Bone Breaking Discoveries

In this short blog I will be sharing with you some of the accidental and often very useful discoveries I have made while working bone. I’m a great believer that you learn as much from your failures as you do from your successes and that’s exactly what this blog is about.

Now although I am undoubtedly making it look exciting and glamorous, bone work is actually nothing more or less simple than abrading things in the right places which although this is relatively simple and sometimes doesn’t require much skill or concentration, it does take a long time to do. Even to make small tools like needles and awls to can take several hours depending on the tools available.
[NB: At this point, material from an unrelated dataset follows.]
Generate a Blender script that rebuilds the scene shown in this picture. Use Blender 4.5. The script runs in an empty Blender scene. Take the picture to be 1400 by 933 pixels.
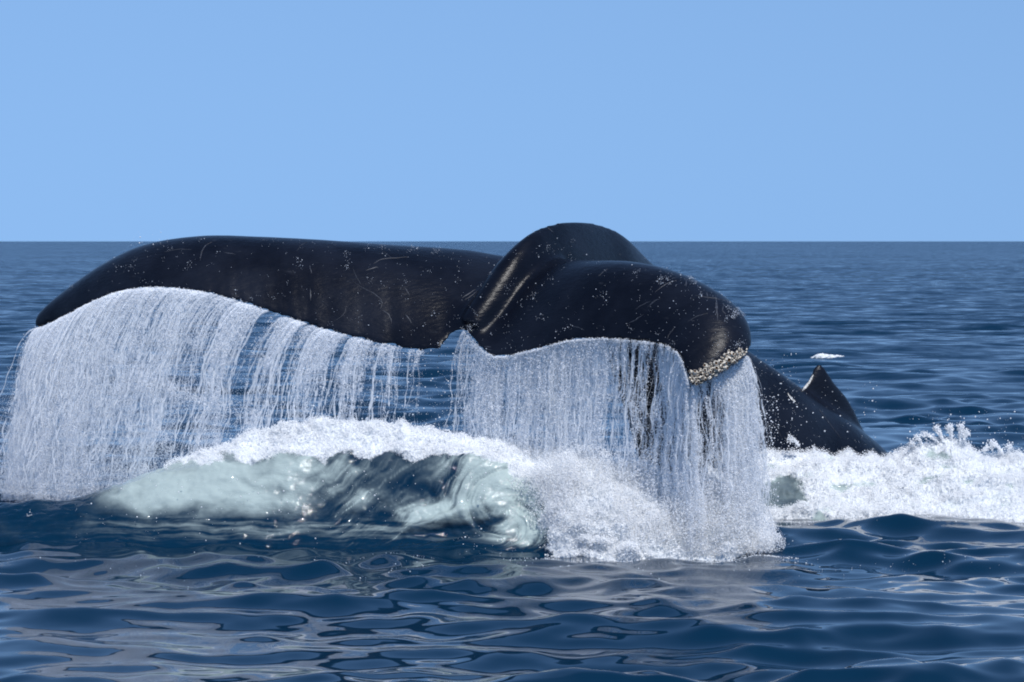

Which is why discovering and working with the predictable qualities and finding shortcuts is very useful to us. Why waste your time abrading for 3 hours when you can abrade for 10 minutes and get the same result?

 

So here some of the more useful breakages that have turned out to be great discoveries on my bone working journey.

 

 

Making Needle Blanks

 

 

As I have mentioned in previous blogs, a bone will behave differently depending on what state it’s in.  Cooked, not cooked, boiled, raw and weathered bones all behave differently and have different properties so the skill is to match the properties to the tool you want to make. Once you can do this then making certain tools becomes much easier. For example, all you need to do to make needle blanks is take a cooked bone, preferably roasted as they seem to work best, and give it a good wack with a hammer (modern or primitive).  The bone will shatter (remember safety goggles, thick gloves, and battle armour)  into thin sharp pieces perfect for turning into needles and gorge hooks. Now okay, this might not be the most sophisticated way to make something but it definitely cuts down on the workload and it is relatively predictable if not precise.

needles

 

Arrowheads to fish hooks

 

 

Multipurpose is something we like when we’re talking about primitive living skills. It cuts down on effort again and means you have more energy and time to be doing other important things like catch food or collect water. We also like to recycle and this next discovery does both. The design of fish hook in the picture is a relatively new design to me but one that is growing on me very fast.  This fish hook can be used to catch fish in the usual way but if you mount it onto a shaft you have a great barbed arrowhead. Two uses one tool ! Now if you’re making this design then that’s fine but the really exciting thing for me is that I made this tool from a broken arrowhead. It used to have two barbs but one snapped off but instead of throwing it away I turned it into a multipurpose hunting tool!!

broad head arrow

Arrowhead before breakage

fish hooks and arrow head

Arrowhead after breakage – the newly discovered fishing/hunting multitool

 

Making an Awl in under 5 mins

This last discovery is the one that excites me the most! Not because it’s the most extravagant or because it the best thing since the invention of gravy but because I’ve never seen any reference to it anywhere and because it reduces your workload by such an amount. If I was to make an awl the ‘conventional’ way I would usually halve the bone either length ways or cross ways ( it doesn’t matter which really) and then proceed to sharpen the end, which takes a lot of abrading, especially if you’re making one to punch through leather as it needs to be super sharp.  Although this isn’t the longest process in the world it still takes time and effort, however, if we implement my new method for making an awl it can literally take seconds.

 

 

I discovered that if I took a cooked deer femur (the bone of the hind leg that is connected to the pelvis) and held it firmly at both ends and twisted my hands in opposite directions this would cause the bone to splinter in two and form into an already made awl! No abrading. No cutting! No time!

awl-300x200

Awl made using conventional abrasion technique

bone-awls-300x200

Awls made using newly discovered twist and splintering technique

It’s these sorts of discoveries that keep the subject exciting for me but are also fundamentally important to the subject as a whole as they stop the stagnation of skills and allow skills and the people practising those skills to develop forwards. The idea that I might be discovering new ways or indeed rediscovering old forgotten ways is something that keeps me excited and passionate about my subject. Even when you’re not learning …you are!! Let’s just hope I continue to break things for many years to come and who knows what I might discover!